TASK INPUT:

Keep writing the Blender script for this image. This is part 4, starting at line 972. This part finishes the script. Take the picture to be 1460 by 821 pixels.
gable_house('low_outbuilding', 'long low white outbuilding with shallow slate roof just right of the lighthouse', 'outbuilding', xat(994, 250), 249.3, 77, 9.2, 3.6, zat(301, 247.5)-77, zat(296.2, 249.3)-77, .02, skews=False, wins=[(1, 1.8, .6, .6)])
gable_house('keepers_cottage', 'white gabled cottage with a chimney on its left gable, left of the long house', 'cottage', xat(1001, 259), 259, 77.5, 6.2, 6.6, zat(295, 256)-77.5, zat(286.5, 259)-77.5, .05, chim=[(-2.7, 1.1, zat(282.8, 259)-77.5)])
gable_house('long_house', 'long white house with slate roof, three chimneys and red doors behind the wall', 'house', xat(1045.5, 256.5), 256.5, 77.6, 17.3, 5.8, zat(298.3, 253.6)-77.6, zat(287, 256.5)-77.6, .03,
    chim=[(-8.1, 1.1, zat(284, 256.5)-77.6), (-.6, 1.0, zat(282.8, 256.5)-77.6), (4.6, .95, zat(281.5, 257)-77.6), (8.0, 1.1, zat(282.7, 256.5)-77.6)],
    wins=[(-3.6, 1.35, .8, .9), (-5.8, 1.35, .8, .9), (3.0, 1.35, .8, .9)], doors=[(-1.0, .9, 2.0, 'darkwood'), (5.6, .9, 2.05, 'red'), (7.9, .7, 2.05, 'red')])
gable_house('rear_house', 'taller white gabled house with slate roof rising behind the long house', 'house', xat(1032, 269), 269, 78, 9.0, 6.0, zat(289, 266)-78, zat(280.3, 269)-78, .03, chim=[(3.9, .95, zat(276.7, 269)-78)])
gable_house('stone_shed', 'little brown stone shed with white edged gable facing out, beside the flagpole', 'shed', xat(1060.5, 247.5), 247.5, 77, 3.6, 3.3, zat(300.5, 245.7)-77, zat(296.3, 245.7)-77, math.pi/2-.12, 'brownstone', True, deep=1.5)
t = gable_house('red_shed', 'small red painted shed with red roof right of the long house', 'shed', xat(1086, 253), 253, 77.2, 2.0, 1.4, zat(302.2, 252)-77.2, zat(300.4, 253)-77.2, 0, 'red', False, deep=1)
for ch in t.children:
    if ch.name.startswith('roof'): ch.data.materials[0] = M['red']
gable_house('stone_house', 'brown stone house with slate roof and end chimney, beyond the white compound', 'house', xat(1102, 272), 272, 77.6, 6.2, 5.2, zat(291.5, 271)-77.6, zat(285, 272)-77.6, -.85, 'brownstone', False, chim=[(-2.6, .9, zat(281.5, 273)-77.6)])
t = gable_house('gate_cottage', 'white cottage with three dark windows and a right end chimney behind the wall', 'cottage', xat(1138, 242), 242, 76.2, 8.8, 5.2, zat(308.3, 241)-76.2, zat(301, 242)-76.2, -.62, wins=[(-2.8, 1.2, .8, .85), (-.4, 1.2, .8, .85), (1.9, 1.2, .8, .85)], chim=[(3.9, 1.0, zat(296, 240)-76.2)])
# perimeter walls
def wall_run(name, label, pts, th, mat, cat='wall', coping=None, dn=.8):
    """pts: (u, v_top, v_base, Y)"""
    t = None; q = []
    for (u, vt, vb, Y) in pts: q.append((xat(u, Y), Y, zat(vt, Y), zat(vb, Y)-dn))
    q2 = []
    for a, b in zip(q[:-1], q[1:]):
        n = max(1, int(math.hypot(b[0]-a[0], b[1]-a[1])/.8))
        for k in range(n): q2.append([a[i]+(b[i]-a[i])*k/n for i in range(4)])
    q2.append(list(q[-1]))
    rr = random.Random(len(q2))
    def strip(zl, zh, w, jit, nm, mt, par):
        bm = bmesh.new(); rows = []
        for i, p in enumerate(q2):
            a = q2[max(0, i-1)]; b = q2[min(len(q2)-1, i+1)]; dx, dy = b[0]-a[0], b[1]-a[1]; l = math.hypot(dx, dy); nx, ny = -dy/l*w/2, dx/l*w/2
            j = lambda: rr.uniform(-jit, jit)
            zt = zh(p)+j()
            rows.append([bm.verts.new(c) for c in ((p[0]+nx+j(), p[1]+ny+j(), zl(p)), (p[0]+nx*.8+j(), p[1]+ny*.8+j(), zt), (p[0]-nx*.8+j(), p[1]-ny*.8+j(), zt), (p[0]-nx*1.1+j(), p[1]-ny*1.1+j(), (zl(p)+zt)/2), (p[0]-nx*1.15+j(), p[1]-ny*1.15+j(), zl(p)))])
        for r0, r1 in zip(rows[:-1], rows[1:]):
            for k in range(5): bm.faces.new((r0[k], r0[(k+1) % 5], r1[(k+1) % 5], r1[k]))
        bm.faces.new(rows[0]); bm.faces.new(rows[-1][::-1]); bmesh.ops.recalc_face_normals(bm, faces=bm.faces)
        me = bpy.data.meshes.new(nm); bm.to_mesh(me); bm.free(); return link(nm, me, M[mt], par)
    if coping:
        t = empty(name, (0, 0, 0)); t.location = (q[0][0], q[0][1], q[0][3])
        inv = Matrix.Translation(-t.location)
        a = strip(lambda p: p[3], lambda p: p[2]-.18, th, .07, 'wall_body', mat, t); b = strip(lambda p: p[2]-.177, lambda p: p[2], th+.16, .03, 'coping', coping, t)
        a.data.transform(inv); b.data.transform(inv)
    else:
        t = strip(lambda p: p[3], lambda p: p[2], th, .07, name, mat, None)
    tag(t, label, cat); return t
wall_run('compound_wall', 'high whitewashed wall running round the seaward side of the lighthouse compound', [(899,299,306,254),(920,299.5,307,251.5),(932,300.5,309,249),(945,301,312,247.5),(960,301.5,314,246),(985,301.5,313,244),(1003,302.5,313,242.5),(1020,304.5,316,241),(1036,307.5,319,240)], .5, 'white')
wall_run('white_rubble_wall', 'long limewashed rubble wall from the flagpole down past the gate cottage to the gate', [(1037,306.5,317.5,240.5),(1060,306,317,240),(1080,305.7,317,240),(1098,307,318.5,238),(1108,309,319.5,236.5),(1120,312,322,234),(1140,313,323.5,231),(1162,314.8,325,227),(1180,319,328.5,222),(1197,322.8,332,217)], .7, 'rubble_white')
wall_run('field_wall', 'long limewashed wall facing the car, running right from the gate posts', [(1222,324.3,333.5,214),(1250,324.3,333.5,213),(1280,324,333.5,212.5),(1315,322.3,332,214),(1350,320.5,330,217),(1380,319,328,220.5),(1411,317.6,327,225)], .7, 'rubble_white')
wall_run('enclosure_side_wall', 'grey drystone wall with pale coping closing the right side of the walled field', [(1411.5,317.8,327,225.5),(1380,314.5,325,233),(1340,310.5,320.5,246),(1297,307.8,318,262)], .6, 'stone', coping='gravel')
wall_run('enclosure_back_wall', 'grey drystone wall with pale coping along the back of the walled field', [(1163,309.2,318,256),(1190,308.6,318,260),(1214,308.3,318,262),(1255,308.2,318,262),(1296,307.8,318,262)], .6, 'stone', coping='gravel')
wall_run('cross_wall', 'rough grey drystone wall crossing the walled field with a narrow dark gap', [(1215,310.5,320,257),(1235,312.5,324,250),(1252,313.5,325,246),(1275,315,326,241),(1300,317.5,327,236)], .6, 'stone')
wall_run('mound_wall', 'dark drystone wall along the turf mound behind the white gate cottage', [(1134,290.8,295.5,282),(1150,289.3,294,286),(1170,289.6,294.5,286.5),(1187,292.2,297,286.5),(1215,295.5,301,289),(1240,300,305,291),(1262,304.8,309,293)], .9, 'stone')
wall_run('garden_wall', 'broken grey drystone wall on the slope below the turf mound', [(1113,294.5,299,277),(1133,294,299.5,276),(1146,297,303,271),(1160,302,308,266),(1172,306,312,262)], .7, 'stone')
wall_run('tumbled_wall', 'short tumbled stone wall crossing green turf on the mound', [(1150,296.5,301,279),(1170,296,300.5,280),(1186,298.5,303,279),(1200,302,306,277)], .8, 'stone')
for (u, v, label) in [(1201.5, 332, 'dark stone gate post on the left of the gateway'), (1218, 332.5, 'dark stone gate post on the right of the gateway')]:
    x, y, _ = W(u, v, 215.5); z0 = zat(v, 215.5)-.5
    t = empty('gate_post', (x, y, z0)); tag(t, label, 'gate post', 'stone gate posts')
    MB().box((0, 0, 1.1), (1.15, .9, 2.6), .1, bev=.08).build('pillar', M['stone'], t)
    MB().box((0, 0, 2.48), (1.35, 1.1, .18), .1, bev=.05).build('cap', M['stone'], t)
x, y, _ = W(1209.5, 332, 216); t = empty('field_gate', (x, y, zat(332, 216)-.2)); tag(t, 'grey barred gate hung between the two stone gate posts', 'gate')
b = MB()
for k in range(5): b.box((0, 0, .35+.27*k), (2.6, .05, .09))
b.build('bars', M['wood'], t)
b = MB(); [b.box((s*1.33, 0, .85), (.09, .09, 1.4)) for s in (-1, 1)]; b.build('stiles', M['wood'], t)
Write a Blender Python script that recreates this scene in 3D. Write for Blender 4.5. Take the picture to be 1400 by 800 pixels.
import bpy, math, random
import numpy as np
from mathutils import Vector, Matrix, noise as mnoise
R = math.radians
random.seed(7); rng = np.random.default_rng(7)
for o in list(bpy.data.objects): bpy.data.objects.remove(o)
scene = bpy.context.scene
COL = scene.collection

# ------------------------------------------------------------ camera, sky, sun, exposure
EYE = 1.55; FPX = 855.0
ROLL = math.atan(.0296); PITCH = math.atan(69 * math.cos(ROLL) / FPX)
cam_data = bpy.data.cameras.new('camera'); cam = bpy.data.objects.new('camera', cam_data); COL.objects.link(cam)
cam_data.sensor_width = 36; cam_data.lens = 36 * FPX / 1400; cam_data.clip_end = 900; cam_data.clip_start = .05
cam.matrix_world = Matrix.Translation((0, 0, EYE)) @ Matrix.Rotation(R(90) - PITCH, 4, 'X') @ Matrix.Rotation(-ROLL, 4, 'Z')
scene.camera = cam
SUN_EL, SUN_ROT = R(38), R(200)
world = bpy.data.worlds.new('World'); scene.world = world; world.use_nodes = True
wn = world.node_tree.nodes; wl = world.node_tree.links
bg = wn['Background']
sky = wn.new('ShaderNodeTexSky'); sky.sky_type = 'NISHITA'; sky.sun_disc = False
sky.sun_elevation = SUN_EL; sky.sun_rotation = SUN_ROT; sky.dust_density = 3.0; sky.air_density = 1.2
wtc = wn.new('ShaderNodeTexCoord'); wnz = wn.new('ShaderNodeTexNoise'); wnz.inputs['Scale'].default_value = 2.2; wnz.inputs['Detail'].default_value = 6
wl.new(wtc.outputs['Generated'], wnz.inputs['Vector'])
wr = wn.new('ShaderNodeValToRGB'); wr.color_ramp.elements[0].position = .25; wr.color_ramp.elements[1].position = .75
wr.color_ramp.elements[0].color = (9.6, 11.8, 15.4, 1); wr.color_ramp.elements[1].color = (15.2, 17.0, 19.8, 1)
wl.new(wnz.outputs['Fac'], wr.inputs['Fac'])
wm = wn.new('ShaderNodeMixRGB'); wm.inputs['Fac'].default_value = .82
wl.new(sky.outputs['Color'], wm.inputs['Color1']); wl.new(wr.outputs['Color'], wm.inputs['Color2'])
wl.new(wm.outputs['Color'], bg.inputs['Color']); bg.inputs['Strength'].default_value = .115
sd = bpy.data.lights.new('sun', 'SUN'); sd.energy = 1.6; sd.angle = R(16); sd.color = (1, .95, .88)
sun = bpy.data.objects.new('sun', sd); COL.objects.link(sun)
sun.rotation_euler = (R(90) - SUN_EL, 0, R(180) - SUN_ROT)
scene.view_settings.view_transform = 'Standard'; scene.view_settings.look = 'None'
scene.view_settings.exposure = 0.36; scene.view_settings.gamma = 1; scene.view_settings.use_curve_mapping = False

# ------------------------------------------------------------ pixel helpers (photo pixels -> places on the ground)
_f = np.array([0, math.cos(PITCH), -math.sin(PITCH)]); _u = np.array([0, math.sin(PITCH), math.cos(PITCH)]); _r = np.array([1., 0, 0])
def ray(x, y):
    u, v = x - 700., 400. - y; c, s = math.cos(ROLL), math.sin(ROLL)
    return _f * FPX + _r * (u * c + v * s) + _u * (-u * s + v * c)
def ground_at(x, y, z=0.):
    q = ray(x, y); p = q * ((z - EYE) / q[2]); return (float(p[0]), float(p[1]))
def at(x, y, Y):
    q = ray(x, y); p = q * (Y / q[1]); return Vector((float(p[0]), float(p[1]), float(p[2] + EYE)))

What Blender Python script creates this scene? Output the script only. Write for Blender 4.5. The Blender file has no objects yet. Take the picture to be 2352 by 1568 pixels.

STATED EXERCISE:
The first line to be transcribed is the one containing "Write a Blender", and the last is the one containing "COL = scene.collection". Transcribe exactly those lines and nothing else.

SOLUTION:
Write a Blender Python script that recreates this scene in 3D. Write for Blender 4.5. Take the picture to be 1400 by 800 pixels.
import bpy, math, random
import numpy as np
from mathutils import Vector, Matrix, noise as mnoise
R = math.radians
random.seed(7); rng = np.random.default_rng(7)
for o in list(bpy.data.objects): bpy.data.objects.remove(o)
scene = bpy.context.scene
COL = scene.collection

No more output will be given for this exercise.